## Written task
Repeat exactly each line of the data provided below.

## Provided data

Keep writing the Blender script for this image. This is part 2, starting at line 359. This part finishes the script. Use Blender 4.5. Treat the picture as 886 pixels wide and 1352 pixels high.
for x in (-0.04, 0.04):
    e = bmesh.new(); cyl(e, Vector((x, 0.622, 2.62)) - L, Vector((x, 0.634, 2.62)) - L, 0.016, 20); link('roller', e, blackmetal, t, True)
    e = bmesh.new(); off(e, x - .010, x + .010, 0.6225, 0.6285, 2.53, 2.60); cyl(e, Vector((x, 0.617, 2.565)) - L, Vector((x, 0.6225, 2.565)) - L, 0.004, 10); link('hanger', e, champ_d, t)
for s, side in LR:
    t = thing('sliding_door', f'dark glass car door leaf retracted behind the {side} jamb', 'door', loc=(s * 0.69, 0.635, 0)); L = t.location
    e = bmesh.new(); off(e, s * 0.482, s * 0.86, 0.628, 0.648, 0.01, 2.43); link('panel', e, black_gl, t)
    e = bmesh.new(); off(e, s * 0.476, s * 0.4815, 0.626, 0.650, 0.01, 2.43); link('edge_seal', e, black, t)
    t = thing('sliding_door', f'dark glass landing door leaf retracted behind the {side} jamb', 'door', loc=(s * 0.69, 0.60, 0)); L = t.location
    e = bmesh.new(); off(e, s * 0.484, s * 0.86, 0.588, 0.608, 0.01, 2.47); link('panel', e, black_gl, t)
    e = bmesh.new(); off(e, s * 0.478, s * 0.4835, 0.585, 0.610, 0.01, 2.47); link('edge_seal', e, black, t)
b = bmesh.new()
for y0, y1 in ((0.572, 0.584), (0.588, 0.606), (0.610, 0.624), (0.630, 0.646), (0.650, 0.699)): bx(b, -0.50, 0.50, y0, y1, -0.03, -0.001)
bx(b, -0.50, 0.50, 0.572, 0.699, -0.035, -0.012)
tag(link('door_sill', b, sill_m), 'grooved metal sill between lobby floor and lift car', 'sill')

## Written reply
Keep writing the Blender script for this image. This is part 2, starting at line 359. This part finishes the script. Use Blender 4.5. Treat the picture as 886 pixels wide and 1352 pixels high.
for x in (-0.04, 0.04):
    e = bmesh.new(); cyl(e, Vector((x, 0.622, 2.62)) - L, Vector((x, 0.634, 2.62)) - L, 0.016, 20); link('roller', e, blackmetal, t, True)
    e = bmesh.new(); off(e, x - .010, x + .010, 0.6225, 0.6285, 2.53, 2.60); cyl(e, Vector((x, 0.617, 2.565)) - L, Vector((x, 0.6225, 2.565)) - L, 0.004, 10); link('hanger', e, champ_d, t)
for s, side in LR:
    t = thing('sliding_door', f'dark glass car door leaf retracted behind the {side} jamb', 'door', loc=(s * 0.69, 0.635, 0)); L = t.location
    e = bmesh.new(); off(e, s * 0.482, s * 0.86, 0.628, 0.648, 0.01, 2.43); link('panel', e, black_gl, t)
    e = bmesh.new(); off(e, s * 0.476, s * 0.4815, 0.626, 0.650, 0.01, 2.43); link('edge_seal', e, black, t)
    t = thing('sliding_door', f'dark glass landing door leaf retracted behind the {side} jamb', 'door', loc=(s * 0.69, 0.60, 0)); L = t.location
    e = bmesh.new(); off(e, s * 0.484, s * 0.86, 0.588, 0.608, 0.01, 2.47); link('panel', e, black_gl, t)
    e = bmesh.new(); off(e, s * 0.478, s * 0.4835, 0.585, 0.610, 0.01, 2.47); link('edge_seal', e, black, t)
b = bmesh.new()
for y0, y1 in ((0.572, 0.584), (0.588, 0.606), (0.610, 0.624), (0.630, 0.646), (0.650, 0.699)): bx(b, -0.50, 0.50, y0, y1, -0.03, -0.001)
bx(b, -0.50, 0.50, 0.572, 0.699, -0.035, -0.012)
tag(link('door_sill', b, sill_m), 'grooved metal sill between lobby floor and lift car', 'sill')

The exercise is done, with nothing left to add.